═════ DATA EXTRACT ═════
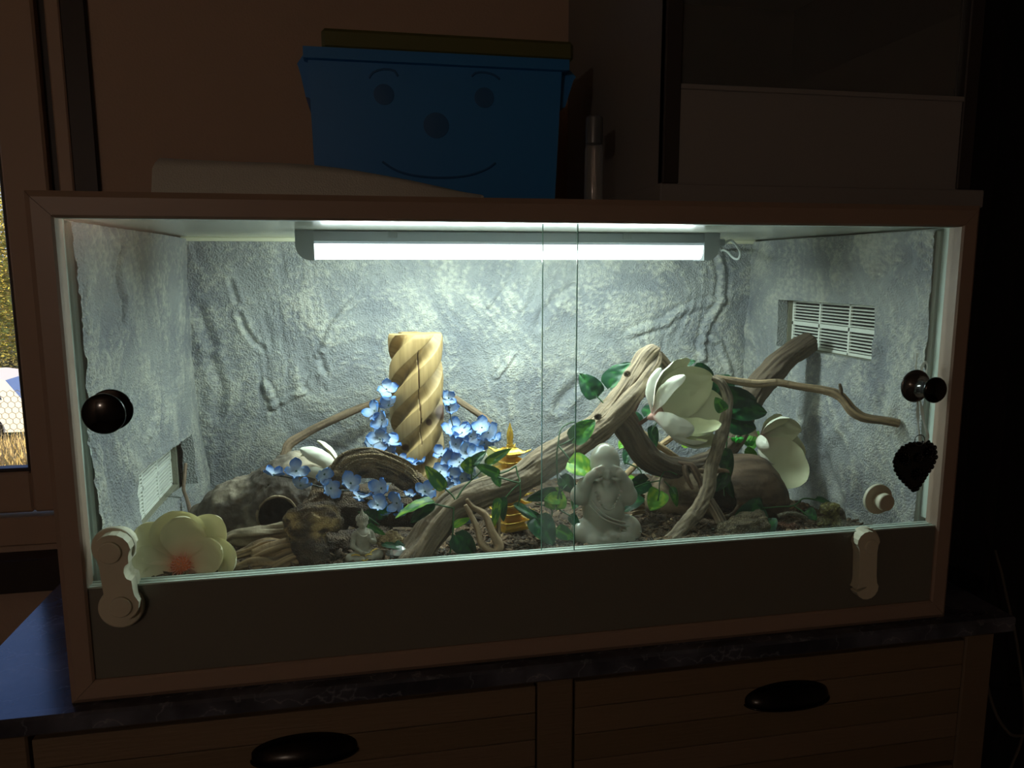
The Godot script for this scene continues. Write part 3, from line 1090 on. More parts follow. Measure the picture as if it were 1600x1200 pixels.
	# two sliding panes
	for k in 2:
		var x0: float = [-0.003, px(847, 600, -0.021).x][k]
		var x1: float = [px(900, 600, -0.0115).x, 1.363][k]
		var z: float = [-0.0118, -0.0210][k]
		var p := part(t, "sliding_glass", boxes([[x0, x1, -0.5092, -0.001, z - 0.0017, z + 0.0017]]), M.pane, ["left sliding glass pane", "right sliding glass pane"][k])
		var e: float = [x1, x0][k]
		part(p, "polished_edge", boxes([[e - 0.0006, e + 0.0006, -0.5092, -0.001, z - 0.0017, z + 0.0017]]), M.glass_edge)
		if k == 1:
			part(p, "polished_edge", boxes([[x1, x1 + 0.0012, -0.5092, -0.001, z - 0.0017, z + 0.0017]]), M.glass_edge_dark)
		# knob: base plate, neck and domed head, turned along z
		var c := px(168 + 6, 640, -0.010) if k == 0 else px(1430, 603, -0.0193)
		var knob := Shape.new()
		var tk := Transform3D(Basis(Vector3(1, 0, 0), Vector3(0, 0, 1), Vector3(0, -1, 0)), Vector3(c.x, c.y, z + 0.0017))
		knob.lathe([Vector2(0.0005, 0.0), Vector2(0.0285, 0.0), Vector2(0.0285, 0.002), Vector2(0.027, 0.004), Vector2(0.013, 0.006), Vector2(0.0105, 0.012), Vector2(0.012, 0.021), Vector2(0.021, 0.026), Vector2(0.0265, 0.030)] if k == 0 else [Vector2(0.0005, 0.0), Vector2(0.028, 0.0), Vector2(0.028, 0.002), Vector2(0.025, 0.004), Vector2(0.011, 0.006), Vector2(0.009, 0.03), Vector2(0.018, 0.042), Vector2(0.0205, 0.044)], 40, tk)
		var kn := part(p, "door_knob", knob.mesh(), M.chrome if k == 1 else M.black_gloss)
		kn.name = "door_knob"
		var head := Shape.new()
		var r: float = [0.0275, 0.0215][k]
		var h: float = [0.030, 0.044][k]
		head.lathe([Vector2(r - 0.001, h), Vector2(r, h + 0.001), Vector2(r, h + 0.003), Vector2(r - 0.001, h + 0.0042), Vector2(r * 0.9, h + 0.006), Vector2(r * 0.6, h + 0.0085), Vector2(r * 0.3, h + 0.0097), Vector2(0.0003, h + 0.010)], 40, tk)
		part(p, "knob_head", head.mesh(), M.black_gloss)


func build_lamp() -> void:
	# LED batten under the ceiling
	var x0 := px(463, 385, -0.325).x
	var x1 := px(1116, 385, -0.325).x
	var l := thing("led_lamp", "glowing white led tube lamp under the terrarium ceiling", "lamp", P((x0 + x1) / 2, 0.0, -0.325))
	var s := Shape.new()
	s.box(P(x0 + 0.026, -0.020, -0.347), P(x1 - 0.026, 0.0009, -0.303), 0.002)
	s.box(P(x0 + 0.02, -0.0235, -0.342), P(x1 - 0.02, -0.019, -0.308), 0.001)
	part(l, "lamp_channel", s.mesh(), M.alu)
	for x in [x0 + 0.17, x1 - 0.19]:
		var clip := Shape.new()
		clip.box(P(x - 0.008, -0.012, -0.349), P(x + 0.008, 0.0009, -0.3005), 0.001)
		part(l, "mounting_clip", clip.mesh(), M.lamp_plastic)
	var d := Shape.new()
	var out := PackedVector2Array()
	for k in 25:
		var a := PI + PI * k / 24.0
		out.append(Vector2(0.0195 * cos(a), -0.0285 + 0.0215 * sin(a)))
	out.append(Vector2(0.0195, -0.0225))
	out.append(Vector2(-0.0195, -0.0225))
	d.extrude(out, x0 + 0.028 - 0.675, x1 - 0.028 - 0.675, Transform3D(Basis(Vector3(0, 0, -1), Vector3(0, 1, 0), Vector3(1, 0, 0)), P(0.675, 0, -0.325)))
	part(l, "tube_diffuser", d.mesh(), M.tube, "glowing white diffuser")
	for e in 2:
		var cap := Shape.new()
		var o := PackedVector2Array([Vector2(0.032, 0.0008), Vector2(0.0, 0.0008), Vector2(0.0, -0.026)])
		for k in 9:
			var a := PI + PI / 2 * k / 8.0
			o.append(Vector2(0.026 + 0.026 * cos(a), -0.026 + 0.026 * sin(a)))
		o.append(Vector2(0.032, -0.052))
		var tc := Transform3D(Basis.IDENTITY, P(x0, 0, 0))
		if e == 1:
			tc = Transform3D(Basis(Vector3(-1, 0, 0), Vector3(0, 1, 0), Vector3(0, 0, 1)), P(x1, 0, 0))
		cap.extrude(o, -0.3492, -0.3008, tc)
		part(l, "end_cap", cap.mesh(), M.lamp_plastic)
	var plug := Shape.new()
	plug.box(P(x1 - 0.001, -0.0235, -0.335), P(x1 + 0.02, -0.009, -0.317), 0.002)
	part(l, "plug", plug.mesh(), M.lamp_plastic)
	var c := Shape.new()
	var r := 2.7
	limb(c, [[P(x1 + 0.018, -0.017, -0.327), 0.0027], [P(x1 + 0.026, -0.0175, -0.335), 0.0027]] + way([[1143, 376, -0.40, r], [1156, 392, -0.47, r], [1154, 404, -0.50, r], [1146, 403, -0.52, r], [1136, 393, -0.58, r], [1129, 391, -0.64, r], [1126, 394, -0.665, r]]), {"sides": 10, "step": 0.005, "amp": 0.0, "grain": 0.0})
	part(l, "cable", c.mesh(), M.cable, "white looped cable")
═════
* WHAT THE TASK ASKS
Pictures are excluded; copy all other data exactly as shown.

* REPLY TO THE TASK
The Godot script for this scene continues. Write part 3, from line 1090 on. More parts follow. Measure the picture as if it were 1600x1200 pixels.
	# two sliding panes
	for k in 2:
		var x0: float = [-0.003, px(847, 600, -0.021).x][k]
		var x1: float = [px(900, 600, -0.0115).x, 1.363][k]
		var z: float = [-0.0118, -0.0210][k]
		var p := part(t, "sliding_glass", boxes([[x0, x1, -0.5092, -0.001, z - 0.0017, z + 0.0017]]), M.pane, ["left sliding glass pane", "right sliding glass pane"][k])
		var e: float = [x1, x0][k]
		part(p, "polished_edge", boxes([[e - 0.0006, e + 0.0006, -0.5092, -0.001, z - 0.0017, z + 0.0017]]), M.glass_edge)
		if k == 1:
			part(p, "polished_edge", boxes([[x1, x1 + 0.0012, -0.5092, -0.001, z - 0.0017, z + 0.0017]]), M.glass_edge_dark)
		# knob: base plate, neck and domed head, turned along z
		var c := px(168 + 6, 640, -0.010) if k == 0 else px(1430, 603, -0.0193)
		var knob := Shape.new()
		var tk := Transform3D(Basis(Vector3(1, 0, 0), Vector3(0, 0, 1), Vector3(0, -1, 0)), Vector3(c.x, c.y, z + 0.0017))
		knob.lathe([Vector2(0.0005, 0.0), Vector2(0.0285, 0.0), Vector2(0.0285, 0.002), Vector2(0.027, 0.004), Vector2(0.013, 0.006), Vector2(0.0105, 0.012), Vector2(0.012, 0.021), Vector2(0.021, 0.026), Vector2(0.0265, 0.030)] if k == 0 else [Vector2(0.0005, 0.0), Vector2(0.028, 0.0), Vector2(0.028, 0.002), Vector2(0.025, 0.004), Vector2(0.011, 0.006), Vector2(0.009, 0.03), Vector2(0.018, 0.042), Vector2(0.0205, 0.044)], 40, tk)
		var kn := part(p, "door_knob", knob.mesh(), M.chrome if k == 1 else M.black_gloss)
		kn.name = "door_knob"
		var head := Shape.new()
		var r: float = [0.0275, 0.0215][k]
		var h: float = [0.030, 0.044][k]
		head.lathe([Vector2(r - 0.001, h), Vector2(r, h + 0.001), Vector2(r, h + 0.003), Vector2(r - 0.001, h + 0.0042), Vector2(r * 0.9, h + 0.006), Vector2(r * 0.6, h + 0.0085), Vector2(r * 0.3, h + 0.0097), Vector2(0.0003, h + 0.010)], 40, tk)
		part(p, "knob_head", head.mesh(), M.black_gloss)


func build_lamp() -> void:
	# LED batten under the ceiling
	var x0 := px(463, 385, -0.325).x
	var x1 := px(1116, 385, -0.325).x
	var l := thing("led_lamp", "glowing white led tube lamp under the terrarium ceiling", "lamp", P((x0 + x1) / 2, 0.0, -0.325))
	var s := Shape.new()
	s.box(P(x0 + 0.026, -0.020, -0.347), P(x1 - 0.026, 0.0009, -0.303), 0.002)
	s.box(P(x0 + 0.02, -0.0235, -0.342), P(x1 - 0.02, -0.019, -0.308), 0.001)
	part(l, "lamp_channel", s.mesh(), M.alu)
	for x in [x0 + 0.17, x1 - 0.19]:
		var clip := Shape.new()
		clip.box(P(x - 0.008, -0.012, -0.349), P(x + 0.008, 0.0009, -0.3005), 0.001)
		part(l, "mounting_clip", clip.mesh(), M.lamp_plastic)
	var d := Shape.new()
	var out := PackedVector2Array()
	for k in 25:
		var a := PI + PI * k / 24.0
		out.append(Vector2(0.0195 * cos(a), -0.0285 + 0.0215 * sin(a)))
	out.append(Vector2(0.0195, -0.0225))
	out.append(Vector2(-0.0195, -0.0225))
	d.extrude(out, x0 + 0.028 - 0.675, x1 - 0.028 - 0.675, Transform3D(Basis(Vector3(0, 0, -1), Vector3(0, 1, 0), Vector3(1, 0, 0)), P(0.675, 0, -0.325)))
	part(l, "tube_diffuser", d.mesh(), M.tube, "glowing white diffuser")
	for e in 2:
		var cap := Shape.new()
		var o := PackedVector2Array([Vector2(0.032, 0.0008), Vector2(0.0, 0.0008), Vector2(0.0, -0.026)])
		for k in 9:
			var a := PI + PI / 2 * k / 8.0
			o.append(Vector2(0.026 + 0.026 * cos(a), -0.026 + 0.026 * sin(a)))
		o.append(Vector2(0.032, -0.052))
		var tc := Transform3D(Basis.IDENTITY, P(x0, 0, 0))
		if e == 1:
			tc = Transform3D(Basis(Vector3(-1, 0, 0), Vector3(0, 1, 0), Vector3(0, 0, 1)), P(x1, 0, 0))
		cap.extrude(o, -0.3492, -0.3008, tc)
		part(l, "end_cap", cap.mesh(), M.lamp_plastic)
	var plug := Shape.new()
	plug.box(P(x1 - 0.001, -0.0235, -0.335), P(x1 + 0.02, -0.009, -0.317), 0.002)
	part(l, "plug", plug.mesh(), M.lamp_plastic)
	var c := Shape.new()
	var r := 2.7
	limb(c, [[P(x1 + 0.018, -0.017, -0.327), 0.0027], [P(x1 + 0.026, -0.0175, -0.335), 0.0027]] + way([[1143, 376, -0.40, r], [1156, 392, -0.47, r], [1154, 404, -0.50, r], [1146, 403, -0.52, r], [1136, 393, -0.58, r], [1129, 391, -0.64, r], [1126, 394, -0.665, r]]), {"sides": 10, "step": 0.005, "amp": 0.0, "grain": 0.0})
	part(l, "cable", c.mesh(), M.cable, "white looped cable")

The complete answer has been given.